▸ EXERCISE BRIEF: Reproduce the material in full, unchanged.

▸ DATA SEGMENT:
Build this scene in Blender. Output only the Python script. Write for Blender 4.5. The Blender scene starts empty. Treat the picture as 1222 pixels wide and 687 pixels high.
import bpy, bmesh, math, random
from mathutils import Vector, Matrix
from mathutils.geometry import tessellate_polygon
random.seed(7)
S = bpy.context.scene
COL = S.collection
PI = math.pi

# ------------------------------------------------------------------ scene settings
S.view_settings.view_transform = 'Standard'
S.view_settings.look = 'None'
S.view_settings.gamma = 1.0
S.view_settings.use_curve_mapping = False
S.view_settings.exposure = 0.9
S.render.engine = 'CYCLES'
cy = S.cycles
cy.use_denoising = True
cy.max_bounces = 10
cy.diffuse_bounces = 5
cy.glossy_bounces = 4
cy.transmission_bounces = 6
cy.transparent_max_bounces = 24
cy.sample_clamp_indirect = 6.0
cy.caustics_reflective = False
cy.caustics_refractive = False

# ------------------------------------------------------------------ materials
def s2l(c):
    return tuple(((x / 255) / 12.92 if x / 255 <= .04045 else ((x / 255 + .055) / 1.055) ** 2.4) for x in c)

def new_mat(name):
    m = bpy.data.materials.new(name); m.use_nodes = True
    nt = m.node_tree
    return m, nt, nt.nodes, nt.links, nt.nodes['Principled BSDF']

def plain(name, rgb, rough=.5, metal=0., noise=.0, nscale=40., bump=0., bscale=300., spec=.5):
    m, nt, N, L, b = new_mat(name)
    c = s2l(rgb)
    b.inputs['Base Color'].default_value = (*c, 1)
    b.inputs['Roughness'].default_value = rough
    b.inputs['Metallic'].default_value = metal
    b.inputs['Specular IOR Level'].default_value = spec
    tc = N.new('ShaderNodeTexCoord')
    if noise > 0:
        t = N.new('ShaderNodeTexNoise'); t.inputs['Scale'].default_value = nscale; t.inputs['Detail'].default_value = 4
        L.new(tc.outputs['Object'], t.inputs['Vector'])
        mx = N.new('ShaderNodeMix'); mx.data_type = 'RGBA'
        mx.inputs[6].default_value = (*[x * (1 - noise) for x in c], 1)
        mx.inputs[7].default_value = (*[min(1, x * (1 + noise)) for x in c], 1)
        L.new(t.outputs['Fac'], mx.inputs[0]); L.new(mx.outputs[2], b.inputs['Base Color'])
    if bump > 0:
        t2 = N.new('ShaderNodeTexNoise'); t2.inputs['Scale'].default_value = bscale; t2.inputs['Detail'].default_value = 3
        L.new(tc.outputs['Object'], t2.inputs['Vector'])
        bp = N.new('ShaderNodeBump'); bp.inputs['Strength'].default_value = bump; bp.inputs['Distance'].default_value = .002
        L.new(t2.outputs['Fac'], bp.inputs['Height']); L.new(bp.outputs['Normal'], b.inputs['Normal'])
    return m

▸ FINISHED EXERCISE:
Build this scene in Blender. Output only the Python script. Write for Blender 4.5. The Blender scene starts empty. Treat the picture as 1222 pixels wide and 687 pixels high.
import bpy, bmesh, math, random
from mathutils import Vector, Matrix
from mathutils.geometry import tessellate_polygon
random.seed(7)
S = bpy.context.scene
COL = S.collection
PI = math.pi

# ------------------------------------------------------------------ scene settings
S.view_settings.view_transform = 'Standard'
S.view_settings.look = 'None'
S.view_settings.gamma = 1.0
S.view_settings.use_curve_mapping = False
S.view_settings.exposure = 0.9
S.render.engine = 'CYCLES'
cy = S.cycles
cy.use_denoising = True
cy.max_bounces = 10
cy.diffuse_bounces = 5
cy.glossy_bounces = 4
cy.transmission_bounces = 6
cy.transparent_max_bounces = 24
cy.sample_clamp_indirect = 6.0
cy.caustics_reflective = False
cy.caustics_refractive = False

# ------------------------------------------------------------------ materials
def s2l(c):
    return tuple(((x / 255) / 12.92 if x / 255 <= .04045 else ((x / 255 + .055) / 1.055) ** 2.4) for x in c)

def new_mat(name):
    m = bpy.data.materials.new(name); m.use_nodes = True
    nt = m.node_tree
    return m, nt, nt.nodes, nt.links, nt.nodes['Principled BSDF']

def plain(name, rgb, rough=.5, metal=0., noise=.0, nscale=40., bump=0., bscale=300., spec=.5):
    m, nt, N, L, b = new_mat(name)
    c = s2l(rgb)
    b.inputs['Base Color'].default_value = (*c, 1)
    b.inputs['Roughness'].default_value = rough
    b.inputs['Metallic'].default_value = metal
    b.inputs['Specular IOR Level'].default_value = spec
    tc = N.new('ShaderNodeTexCoord')
    if noise > 0:
        t = N.new('ShaderNodeTexNoise'); t.inputs['Scale'].default_value = nscale; t.inputs['Detail'].default_value = 4
        L.new(tc.outputs['Object'], t.inputs['Vector'])
        mx = N.new('ShaderNodeMix'); mx.data_type = 'RGBA'
        mx.inputs[6].default_value = (*[x * (1 - noise) for x in c], 1)
        mx.inputs[7].default_value = (*[min(1, x * (1 + noise)) for x in c], 1)
        L.new(t.outputs['Fac'], mx.inputs[0]); L.new(mx.outputs[2], b.inputs['Base Color'])
    if bump > 0:
        t2 = N.new('ShaderNodeTexNoise'); t2.inputs['Scale'].default_value = bscale; t2.inputs['Detail'].default_value = 3
        L.new(tc.outputs['Object'], t2.inputs['Vector'])
        bp = N.new('ShaderNodeBump'); bp.inputs['Strength'].default_value = bump; bp.inputs['Distance'].default_value = .002
        L.new(t2.outputs['Fac'], bp.inputs['Height']); L.new(bp.outputs['Normal'], b.inputs['Normal'])
    return m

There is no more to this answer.